Financial Supervision in Crisis? Expert Criticizes Inconsistent Oversight and Calls for Stronger Consumer Protection
When you seek financial advice for your retirement planning or investment portfolio, you rightfully expect the advisor to act in your best interest. But what if the system designed to oversee these professionals is fragmented and ineffective? This is the core concern raised by Dr. Gerhard Schick, a prominent economist and financial expert for the German Green Party. In a recent interview, he delivered a scathing critique of the current regulatory landscape for financial investment intermediaries, describing it as "unclear, inconsistent, and partly underdeveloped." His comments strike at the heart of consumer protection in finance, a topic just as relevant for Americans navigating a complex market of brokers, advisors, and insurance agents. Whether you're evaluating a financial advisor in the US or Germany, understanding the strength of the regulatory framework behind them is crucial for your financial security.
The Core Problem: A Fragmented and Weak Oversight System
Currently, approximately 38,000 financial investment intermediaries in Germany are supervised under §34f of the Trade Code by various local Chambers of Industry and Commerce (IHKs). Schick argues this decentralized model leads to critical flaws:
- Lack of Uniformity: Standards and enforcement can vary dramatically from one region to another.
- Unclear Responsibilities: Jurisdictional overlaps and gaps create confusion about who is ultimately accountable.
- Insufficient Expertise: Local chambers may not always possess the specialized, up-to-date knowledge required to police complex financial products effectively.
The German coalition government has plans to transfer this supervision to the Federal Financial Supervisory Authority (BaFin). While Schick supports consolidation, he is notably critical of BaFin's historical performance, stating it has often been "too hesitant" in exercising its consumer protection mandate.
Gerhard Schick, financial expert. Source: gerhardschick.net
Case in Point: Historical Failures and the Call for Proactive Regulation
Schick's criticism is not abstract. He points to past scandals—like the collapses of firms Infinus and S&K or the speculative dealings of Hypo Real Estate (HRE)—where BaFin was accused of intervening too late or too softly. In the S&K case, for instance, BaFin suspected a Ponzi scheme as early as 2010, yet the firm continued operating for years, recruiting new victims until a police raid in 2013.
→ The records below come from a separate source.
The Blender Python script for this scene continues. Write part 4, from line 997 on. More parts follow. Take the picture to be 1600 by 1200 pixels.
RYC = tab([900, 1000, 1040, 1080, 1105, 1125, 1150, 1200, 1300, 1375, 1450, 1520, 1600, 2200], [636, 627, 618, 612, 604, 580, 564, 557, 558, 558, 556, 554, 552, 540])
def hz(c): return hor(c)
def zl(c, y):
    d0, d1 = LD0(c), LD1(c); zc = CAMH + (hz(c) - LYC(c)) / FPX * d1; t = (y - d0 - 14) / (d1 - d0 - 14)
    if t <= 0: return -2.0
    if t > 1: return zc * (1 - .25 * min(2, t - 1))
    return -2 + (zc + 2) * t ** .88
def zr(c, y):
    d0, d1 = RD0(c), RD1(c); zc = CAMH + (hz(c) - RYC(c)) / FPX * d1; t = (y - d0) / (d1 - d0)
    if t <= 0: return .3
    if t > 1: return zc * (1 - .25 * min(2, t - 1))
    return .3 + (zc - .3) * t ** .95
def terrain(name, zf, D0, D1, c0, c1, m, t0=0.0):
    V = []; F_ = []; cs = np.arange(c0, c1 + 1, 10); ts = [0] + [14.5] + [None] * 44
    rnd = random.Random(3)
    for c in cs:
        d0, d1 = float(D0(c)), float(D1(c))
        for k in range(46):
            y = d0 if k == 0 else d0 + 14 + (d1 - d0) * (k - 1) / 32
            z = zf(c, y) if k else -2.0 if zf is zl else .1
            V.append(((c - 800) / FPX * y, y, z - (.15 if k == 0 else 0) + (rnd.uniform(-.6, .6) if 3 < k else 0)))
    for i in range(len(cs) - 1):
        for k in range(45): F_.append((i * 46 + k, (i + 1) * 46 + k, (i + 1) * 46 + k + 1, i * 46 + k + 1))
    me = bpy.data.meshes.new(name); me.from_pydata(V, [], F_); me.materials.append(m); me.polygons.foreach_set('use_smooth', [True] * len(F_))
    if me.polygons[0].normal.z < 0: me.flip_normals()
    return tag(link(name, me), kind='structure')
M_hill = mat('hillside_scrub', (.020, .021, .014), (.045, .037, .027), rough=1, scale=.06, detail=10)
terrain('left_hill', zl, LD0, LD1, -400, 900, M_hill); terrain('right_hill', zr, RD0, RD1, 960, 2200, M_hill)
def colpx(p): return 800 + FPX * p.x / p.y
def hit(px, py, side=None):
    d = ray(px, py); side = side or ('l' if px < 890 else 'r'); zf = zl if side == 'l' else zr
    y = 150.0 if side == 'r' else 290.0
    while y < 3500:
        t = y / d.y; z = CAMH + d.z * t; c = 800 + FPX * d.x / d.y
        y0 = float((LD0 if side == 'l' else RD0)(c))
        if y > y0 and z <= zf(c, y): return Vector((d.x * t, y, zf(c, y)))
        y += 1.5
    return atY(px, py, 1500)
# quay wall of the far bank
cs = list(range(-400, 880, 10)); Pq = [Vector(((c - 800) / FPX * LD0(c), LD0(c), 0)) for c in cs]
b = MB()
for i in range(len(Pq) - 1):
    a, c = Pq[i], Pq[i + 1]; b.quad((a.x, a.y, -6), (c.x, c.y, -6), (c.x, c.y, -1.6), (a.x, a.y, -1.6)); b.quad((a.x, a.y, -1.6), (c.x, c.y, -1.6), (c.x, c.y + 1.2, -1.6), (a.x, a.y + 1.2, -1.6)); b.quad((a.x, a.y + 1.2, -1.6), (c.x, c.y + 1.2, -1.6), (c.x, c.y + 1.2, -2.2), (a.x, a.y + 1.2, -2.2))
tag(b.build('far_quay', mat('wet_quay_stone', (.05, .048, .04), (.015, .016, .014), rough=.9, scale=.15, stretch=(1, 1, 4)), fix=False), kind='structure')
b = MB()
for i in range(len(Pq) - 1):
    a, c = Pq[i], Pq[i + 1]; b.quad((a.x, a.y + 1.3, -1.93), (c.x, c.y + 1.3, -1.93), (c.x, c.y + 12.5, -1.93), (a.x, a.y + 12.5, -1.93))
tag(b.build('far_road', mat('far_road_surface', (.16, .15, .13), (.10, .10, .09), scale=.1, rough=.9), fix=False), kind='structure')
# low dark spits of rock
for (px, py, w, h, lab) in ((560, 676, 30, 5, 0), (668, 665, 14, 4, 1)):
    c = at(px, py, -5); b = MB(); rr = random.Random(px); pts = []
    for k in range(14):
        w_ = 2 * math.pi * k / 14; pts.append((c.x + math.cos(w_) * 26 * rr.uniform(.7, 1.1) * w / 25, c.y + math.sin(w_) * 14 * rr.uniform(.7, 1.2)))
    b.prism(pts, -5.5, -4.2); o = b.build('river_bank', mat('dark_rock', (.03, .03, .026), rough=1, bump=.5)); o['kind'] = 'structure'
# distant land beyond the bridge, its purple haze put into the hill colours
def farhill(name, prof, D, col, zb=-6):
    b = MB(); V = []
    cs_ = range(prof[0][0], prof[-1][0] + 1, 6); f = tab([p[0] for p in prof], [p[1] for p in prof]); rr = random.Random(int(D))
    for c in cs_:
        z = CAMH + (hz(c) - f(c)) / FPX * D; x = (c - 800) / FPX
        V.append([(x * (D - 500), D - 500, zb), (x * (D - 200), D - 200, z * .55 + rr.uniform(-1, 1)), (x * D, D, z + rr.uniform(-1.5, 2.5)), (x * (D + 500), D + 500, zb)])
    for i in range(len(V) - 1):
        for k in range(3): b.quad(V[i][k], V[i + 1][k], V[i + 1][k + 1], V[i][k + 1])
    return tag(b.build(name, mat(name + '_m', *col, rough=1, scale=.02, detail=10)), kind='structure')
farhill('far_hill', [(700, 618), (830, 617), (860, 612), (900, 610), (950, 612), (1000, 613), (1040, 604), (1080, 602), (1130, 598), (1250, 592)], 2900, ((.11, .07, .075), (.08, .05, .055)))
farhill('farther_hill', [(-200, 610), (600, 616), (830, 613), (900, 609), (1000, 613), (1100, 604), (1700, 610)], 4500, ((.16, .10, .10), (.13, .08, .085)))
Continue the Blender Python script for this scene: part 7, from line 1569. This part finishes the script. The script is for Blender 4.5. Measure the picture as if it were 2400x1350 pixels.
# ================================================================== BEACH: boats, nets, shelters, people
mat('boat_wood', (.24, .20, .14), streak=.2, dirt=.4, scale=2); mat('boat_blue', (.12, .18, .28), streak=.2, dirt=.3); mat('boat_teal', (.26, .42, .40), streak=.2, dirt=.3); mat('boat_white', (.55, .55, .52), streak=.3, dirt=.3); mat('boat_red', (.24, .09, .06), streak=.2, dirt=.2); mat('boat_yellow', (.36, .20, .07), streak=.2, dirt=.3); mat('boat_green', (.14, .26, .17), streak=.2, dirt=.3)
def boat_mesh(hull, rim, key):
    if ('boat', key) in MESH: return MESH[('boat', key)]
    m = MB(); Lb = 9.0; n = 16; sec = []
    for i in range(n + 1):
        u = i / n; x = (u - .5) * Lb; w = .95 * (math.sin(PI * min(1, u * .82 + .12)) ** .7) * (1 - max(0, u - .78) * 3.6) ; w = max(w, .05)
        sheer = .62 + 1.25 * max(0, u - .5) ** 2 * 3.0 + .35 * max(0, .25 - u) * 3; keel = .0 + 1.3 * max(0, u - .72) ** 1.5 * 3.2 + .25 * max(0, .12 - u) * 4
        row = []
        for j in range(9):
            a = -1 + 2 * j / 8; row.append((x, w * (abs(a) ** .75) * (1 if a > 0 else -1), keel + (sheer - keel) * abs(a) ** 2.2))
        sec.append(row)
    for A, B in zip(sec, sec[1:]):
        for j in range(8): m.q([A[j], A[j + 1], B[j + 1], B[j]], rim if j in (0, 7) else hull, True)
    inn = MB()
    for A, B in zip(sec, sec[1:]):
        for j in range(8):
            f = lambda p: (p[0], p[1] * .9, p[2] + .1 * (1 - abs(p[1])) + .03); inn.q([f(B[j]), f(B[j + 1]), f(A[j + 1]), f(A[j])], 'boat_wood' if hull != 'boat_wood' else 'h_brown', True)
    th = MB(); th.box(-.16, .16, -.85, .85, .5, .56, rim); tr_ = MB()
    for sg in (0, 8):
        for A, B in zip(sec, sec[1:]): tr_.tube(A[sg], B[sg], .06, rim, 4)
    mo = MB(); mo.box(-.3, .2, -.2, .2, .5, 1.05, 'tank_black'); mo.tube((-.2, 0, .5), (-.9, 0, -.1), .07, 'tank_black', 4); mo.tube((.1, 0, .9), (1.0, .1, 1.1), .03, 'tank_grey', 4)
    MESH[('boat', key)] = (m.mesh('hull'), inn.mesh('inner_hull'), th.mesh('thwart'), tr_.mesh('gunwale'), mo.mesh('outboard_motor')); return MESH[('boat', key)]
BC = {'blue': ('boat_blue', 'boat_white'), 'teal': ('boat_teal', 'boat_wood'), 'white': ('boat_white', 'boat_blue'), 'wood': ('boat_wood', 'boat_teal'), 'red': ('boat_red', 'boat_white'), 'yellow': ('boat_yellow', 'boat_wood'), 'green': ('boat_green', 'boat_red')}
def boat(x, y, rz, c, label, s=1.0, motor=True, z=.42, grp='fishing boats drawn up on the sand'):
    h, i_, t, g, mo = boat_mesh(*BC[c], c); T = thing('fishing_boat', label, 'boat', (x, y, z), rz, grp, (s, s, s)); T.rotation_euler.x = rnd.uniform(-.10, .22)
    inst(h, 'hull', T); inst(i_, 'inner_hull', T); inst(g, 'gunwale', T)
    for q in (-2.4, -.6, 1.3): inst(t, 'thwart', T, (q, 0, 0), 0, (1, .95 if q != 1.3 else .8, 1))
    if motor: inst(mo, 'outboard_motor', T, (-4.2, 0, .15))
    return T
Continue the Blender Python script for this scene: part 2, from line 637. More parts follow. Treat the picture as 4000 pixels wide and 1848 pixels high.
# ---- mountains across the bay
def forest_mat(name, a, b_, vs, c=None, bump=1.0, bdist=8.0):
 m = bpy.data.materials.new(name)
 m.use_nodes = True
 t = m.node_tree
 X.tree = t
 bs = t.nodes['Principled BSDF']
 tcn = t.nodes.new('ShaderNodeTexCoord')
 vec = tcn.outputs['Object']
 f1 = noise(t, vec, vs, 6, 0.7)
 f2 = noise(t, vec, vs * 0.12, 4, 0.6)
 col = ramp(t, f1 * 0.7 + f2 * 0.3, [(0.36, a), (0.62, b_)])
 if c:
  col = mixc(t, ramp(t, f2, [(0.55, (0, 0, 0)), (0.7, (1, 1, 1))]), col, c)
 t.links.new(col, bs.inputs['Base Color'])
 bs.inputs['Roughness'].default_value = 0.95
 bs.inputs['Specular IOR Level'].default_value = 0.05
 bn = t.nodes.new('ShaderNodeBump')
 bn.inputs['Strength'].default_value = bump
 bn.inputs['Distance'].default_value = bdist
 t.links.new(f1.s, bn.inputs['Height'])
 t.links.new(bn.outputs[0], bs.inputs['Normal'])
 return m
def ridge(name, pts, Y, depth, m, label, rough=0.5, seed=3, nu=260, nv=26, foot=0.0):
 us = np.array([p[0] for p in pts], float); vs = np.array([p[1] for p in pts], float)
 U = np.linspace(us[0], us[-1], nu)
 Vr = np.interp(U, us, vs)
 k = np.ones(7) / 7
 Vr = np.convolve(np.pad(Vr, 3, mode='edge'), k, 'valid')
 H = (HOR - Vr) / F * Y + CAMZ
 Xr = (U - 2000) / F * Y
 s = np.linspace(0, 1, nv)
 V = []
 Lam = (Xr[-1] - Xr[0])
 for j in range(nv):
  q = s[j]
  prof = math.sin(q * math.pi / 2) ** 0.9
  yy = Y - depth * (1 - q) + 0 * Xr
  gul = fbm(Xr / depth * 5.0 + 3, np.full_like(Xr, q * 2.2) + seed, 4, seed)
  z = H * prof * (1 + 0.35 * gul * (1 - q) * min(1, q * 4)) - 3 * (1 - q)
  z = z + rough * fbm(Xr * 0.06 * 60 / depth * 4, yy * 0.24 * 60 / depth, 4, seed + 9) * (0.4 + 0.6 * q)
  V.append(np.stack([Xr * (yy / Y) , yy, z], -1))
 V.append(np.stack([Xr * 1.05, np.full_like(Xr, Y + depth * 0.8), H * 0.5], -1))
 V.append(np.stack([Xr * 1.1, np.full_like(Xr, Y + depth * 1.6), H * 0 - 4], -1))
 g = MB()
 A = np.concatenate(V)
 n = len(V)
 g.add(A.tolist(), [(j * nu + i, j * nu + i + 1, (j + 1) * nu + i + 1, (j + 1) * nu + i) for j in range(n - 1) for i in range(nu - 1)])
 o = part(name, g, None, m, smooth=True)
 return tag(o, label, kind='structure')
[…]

It's important to note that BaFin's direct consumer protection powers were significantly expanded only in 2015 via the Retail Investor Protection Act. Some former officials argue the agency was previously "condemned to watch" due to limited legal authority. Schick, however, insists that authorities must use their powers more aggressively: "A supervisory authority that only reads the description of its tasks and possibilities on paper but hardly implements them does not live up to its name." He advocates for strengthening the powers of both BaFin and the European Securities and Markets Authority (ESMA).
The Broader Agenda: Banning Commissions and Ensuring Insurer Solvency
Schick's critique extends beyond supervision to the very structure of financial advice:
- Ban on Commissions: He is a vocal proponent of banning commissions in financial advice, arguing that even with improved transparency, conflict of interest persists. "In a sensitive and important area like pension advice, product recommendations should always be oriented exclusively to the client's interest and not be influenced by the level of commissions." This debate mirrors discussions in the US about fiduciary duty and commission-based vs. fee-only financial planning.
- Insurer Stability: Expressing concern over life insurers' low capital buffers, Schick calls for higher capital requirements and a robust policyholder protection fund to prevent socializing losses in a crisis—a lesson starkly learned from the 2008 financial crisis.
What This Means for You: Navigating Financial Advice with Caution
Schick's warnings underscore universal principles for consumers seeking financial guidance:
- Understand Your Advisor's Incentives: Always ask if they are fee-based or commission-based. A fiduciary is legally obligated to put your interests first.
- Research the Regulator: Know which body oversees your financial professional. In the US, this could be the SEC, FINRA, or a state insurance commissioner.
- Demand Transparency: Require clear explanations of all costs, risks, and how the advisor is compensated for any product recommended.
- Diversify and Educate Yourself: No regulatory system is perfect. Your best defense is a basic understanding of personal finance and a diversified, long-term strategy that doesn't rely on complex, opaque products.
Gerhard Schick's decision to leave parliament and found a non-profit "Citizens' Movement for a Financial Turnaround" signals his commitment to pushing for systemic change. His critique serves as a powerful reminder that vigilant, empowered consumers and robust, proactive regulation are the twin pillars of a healthy financial system that truly serves the public interest.